Die Verhandlungen zwischen Israel und der Hamas scheitern auch an innerpalästinensischen Konflikten über einen Geiseldeal.
Die Befreiung von Qaid Farhan al-Qadi, einem 52 Jahre alten, israelischen Beduinen, nach fast elf Monaten aus einem Tunnel der Hamas im Süden des Gazastreifens hat einmal mehr das Schicksal der nach wie vor verschleppten israelischen Geiseln in Erinnerung gerufen.
Ursprünglich hatte die Hamas im Zuge ihres Massakers am 7. Oktober 2023 über 250 Menschen aus Israel verschleppt. 105 von ihnen (81 Israelis, 23 Thailänder, ein Filipino) wurden während eines einwöchigen Waffenstillstands im vergangenen November gegen 240 palästinensische Gefangene ausgetauscht; darüber hinaus konnten die israelischen Streitkräfte in vier Befreiungsaktionen acht Geiseln lebend befreien. Israel geht davon aus, dass sich noch immer 108 Geiseln im Gazastreifen befinden, wobei unklar ist, wie viele von ihnen noch am Leben sind.
Lebensversicherung für Sinwar
Unter Berufung auf geheimdienstliche Quellen berichtet nun der Jewish Chronicle, dass nur mehr rund zwanzig der verbliebenen Geiseln von der Hamas festgehalten werden. Sie sollen sich in Tunneln in unmittelbarer Nähe von Hamas-Chef Yahya Sinwar befinden, der sie als menschliche Schutzschilde missbrauche. Mehrfach soll Israel bereits die Möglichkeit gehabt haben, Sinwar zu eliminieren, doch seien die Operationen aus Sorge um das Leben israelischer Geiseln und palästinensischer Zivilisten abgeblasen worden.
Die übrigen Geiseln sollen sich laut JC-Informationen aber nicht (mehr) in Händen der Hamas sein, sondern von anderen Terrorgruppen in Gefangenschaft gehalten werden, darunter die Volksfront für die Befreiung Palästinas (PFLP), der Palästinensische Islamische Dschihad (PIJ) und die Al-Aqsa-Märtyrerbrigaden der Fatah von Mahmud Abbas. Dieser Umstand habe bislang völlig unterschätzte Auswirkungen auf die Verhandlungen über einen Waffenstillstand mit Israel.

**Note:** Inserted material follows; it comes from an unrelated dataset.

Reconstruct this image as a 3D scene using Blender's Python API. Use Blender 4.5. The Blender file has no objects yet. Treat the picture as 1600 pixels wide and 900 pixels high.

Denn die Hamas setze sich ausschließlich für die Freilassung ihrer eigenen Mitglieder aus israelischen Gefängnissen ein und ignoriere die Forderungen der anderen Gruppen, auch deren inhaftierte Mitglieder zu berücksichtigen. Der innerpalästinensische Konflikt über diesen Punkt sei so heiß geworden, dass sogar ein Putsch gegen die Hamas geplant worden sein soll. Darüber hinaus sprechen sie sich gegen jeden Kompromiss mit Israel auf und fordern für das Leben der Geiseln die Freilassung sämtlicher Terroristen, die in israelischen Gefängnissen sitzen, darunter über 1.200 zu lebenslangen Haftstrafen verurteilte Mörder. »Diese internen palästinensischen Streitigkeiten«, kommentierte der Chronicle, »werden zwar selten zugegeben, sind aber ein Hindernis für ein Geiselabkommen«.